* **TASK GOAL**
Please find all lines in the data that hold the string "scene" and copy them.

┌──

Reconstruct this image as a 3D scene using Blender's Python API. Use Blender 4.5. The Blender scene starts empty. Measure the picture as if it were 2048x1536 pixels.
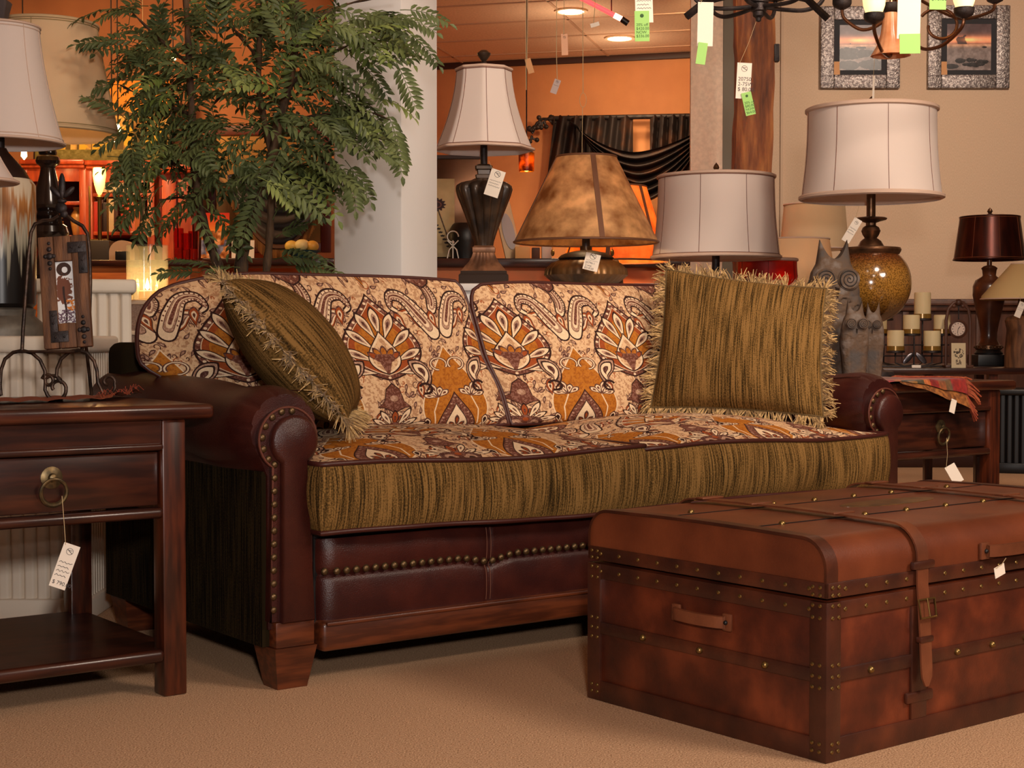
import bpy, bmesh, math, random
import numpy as np
from mathutils import Vector, Matrix
D = bpy.data
SC = bpy.context.scene
COL = SC.collection
PI = math.pi
rnd = random.Random(7)

# ------------------------------------------------------------------ camera
F, HZ, CH = 3100.0, 670.0, 0.81          # focal length in px of a 2048 wide frame, horizon row, camera height
PITCH = math.atan((768.0 - HZ) / F)
cam_d = D.cameras.new('camera'); cam = D.objects.new('camera', cam_d); COL.objects.link(cam)
cam_d.sensor_fit = 'HORIZONTAL'; cam_d.sensor_width = 36.0; cam_d.lens = F / 2048.0 * 36.0
cam_d.clip_start = 0.05; cam_d.clip_end = 100
cam.location = (0, 0, CH); cam.rotation_euler = (PI / 2 - PITCH, 0, 0)
SC.camera = cam

# ------------------------------------------------------------------ colour management, world, big lights
vs = SC.view_settings
SC.display_settings.display_device = 'sRGB'
vs.view_transform = 'Standard'; vs.look = 'None'; vs.gamma = 1.0; vs.use_curve_mapping = False
vs.exposure = 0.14
w = D.worlds.new('World'); SC.world = w; w.use_nodes = True
bg = w.node_tree.nodes['Background']
bg.inputs[0].default_value = (1.0, 0.72, 0.5, 1); bg.inputs[1].default_value = 0.03

def area(name, loc, aim, size, power, col, shape='SQUARE', sy=None):
    l = D.lights.new(name, 'AREA'); l.shape = shape; l.size = size
    if sy: l.size_y = sy
    l.energy = power; l.color = col
    o = D.objects.new(name, l); COL.objects.link(o); o.location = loc
    d = Vector(aim) - Vector(loc); o.rotation_euler = d.to_track_quat('-Z', 'Y').to_euler()
    return o
def spot(name, loc, aim, power, col, ang=80, blend=.6, rad=.05):
    l = D.lights.new(name, 'SPOT'); l.energy = power; l.color = col; l.spot_size = math.radians(ang)
    l.spot_blend = blend; l.shadow_soft_size = rad
    o = D.objects.new(name, l); COL.objects.link(o); o.location = loc
    d = Vector(aim) - Vector(loc); o.rotation_euler = d.to_track_quat('-Z', 'Y').to_euler()
    return o
WARM = (1.0, 0.82, 0.66)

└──

* **ANSWER FOR THE TASK**
Reconstruct this image as a 3D scene using Blender's Python API. Use Blender 4.5. The Blender scene starts empty. Measure the picture as if it were 2048x1536 pixels.
SC = bpy.context.scene